I'll await your thoughts on the Sher book with great anticipation - and possibly a pile of broken crockery...
I love the idea of unscrewing the pot's lid slowly. I think that for me, creative thinking is like a breath of air blowing down through a recorder. Lifting one finger here or another there makes a different sound. It would be nice to be able to make more than one note at a time but recorder's just can't do that. I'm learning to appreciate the individual tones of the notes as they come instead of an unrealistic, multifaceted symphony from one instrument. Now I'm off to get my car MOT'd, the least creative act I can think of!
I rarely have time to write these days between a full time job and school, but I've been keeping notes of my ideas. Things I would like to blog about, I jot into a note with the intention of writing about it later.
The wonderful thing I am seeing happen is that, over time, the notes pile up and I no longer want to blog about them... but I can see the value in the idea and how it could really add to a story. Instead of dedicating the time to a full blog entry on the idea, it will become a snippet of conversation, an observation, or a setting someday in the future when I have time to write again.
Evernote is the greatest :-)
I was never good at multi-tasking. Maybe I'm not a real woman? ~Miriam
Alex, yes - the trouble is when the outlets get too many too! It's like being a kid in a sweetshop. I want it ALL. Even the pies.

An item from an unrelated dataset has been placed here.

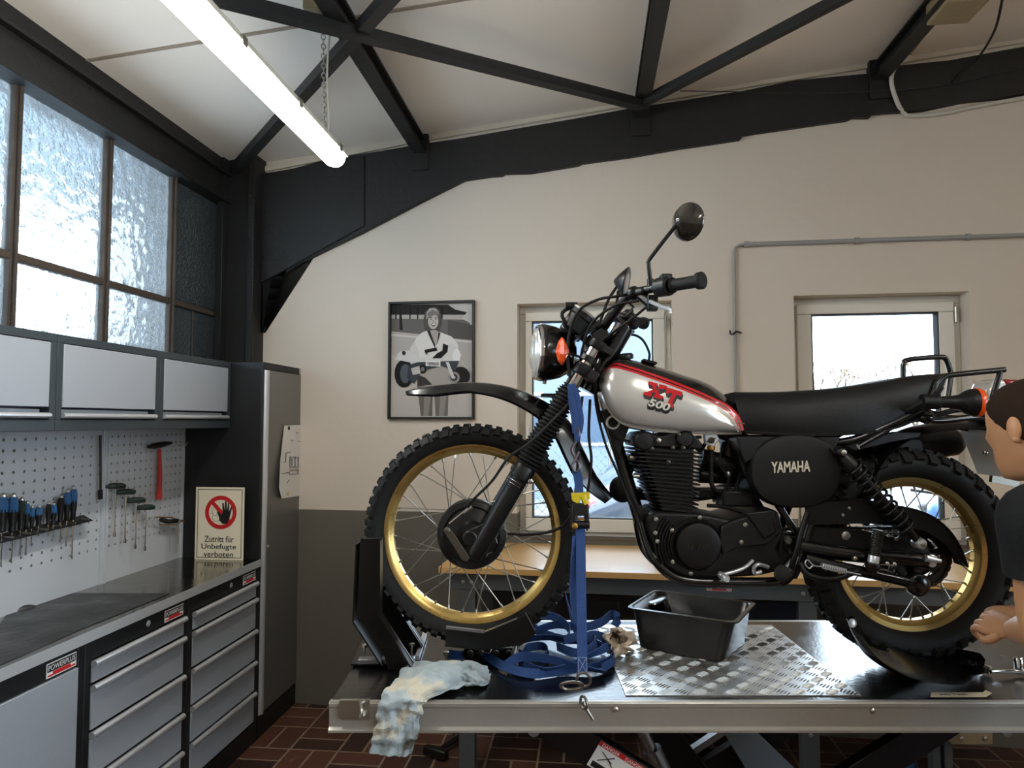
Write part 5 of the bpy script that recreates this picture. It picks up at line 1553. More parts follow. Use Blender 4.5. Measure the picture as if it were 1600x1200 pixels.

And yes, Karen- I'll let you know how I get on! I'm not really surprised we're similar here, twin!
Love the analogy, Kathryn. I always come back to cooking and writing for some reason, but music works beautifully too.
Matthew, that's good to be reminded that the process is what's important - thank you.
And Miriam, you're just smart. No worries!!!!
Yes, I can relate to this. I often feel I have hardly any time for all the things I want to do/write about plus the things I have to do, no choice about it. It means I ricochet from one thing to the next, and then sometimes can't do anything at all... I look forward to your random unsequential blogging... one at a time
I made a long comment on Cornflower's related post today; maybe it will help you too?
That's useful, Dark Puss - and here's the link to those comments if anyone else is interested. Very helpful.
Thanks, Annie. It seems it's something that is affecting us all - I wonder how much the internet helps or hinders!
Hear, hear... I like what you say about throwing chronology to the wind. And I think it is true, when we write we are not doing office jobs, so we can only extrapolate so much from any research in that area. Am curious to see what the Sher book has to say...
Jeannette, I'm not sure I agree with you about writing being so different from other forms of activity. The problem discussed here seems to me to be independent of what ever it is one is doing and much more to do with what distracts/interrupts us and that, I think, is a fairly universal problem. Obviously tips about meeting scheduling are not likely to be useful in many contexts, but as I expressed in my comment on Cornflower's weblog I firmly believe that the major problem lies with those of us who feel stressed by a multiplicity of demands upon our time, and it is from within that we must seek the answers.
I too will be interested to see what this "Sher" book comes up with, but I'll be much more interested to hear from people who have successfully followed that approach. My perspective is that recognising that there is a problem to be solved and then doing something (possibly anything) about it is the key step. I'm absolutely not convinced that there is any magic solution to be found in any book; perhaps that is why it is such a fertile area for publishers ...
The problem I have is that when I have no time I seem to be bursting with things I want to do, but when I carve out a chunk of 'free time', and therefore the potential chance to do all those things, I feel suddenly daunted and don't know where to start. I feel like one of those jerky drivers (I'm not a driver at all) who is all stoppy-starty. I can't cruise smoothly.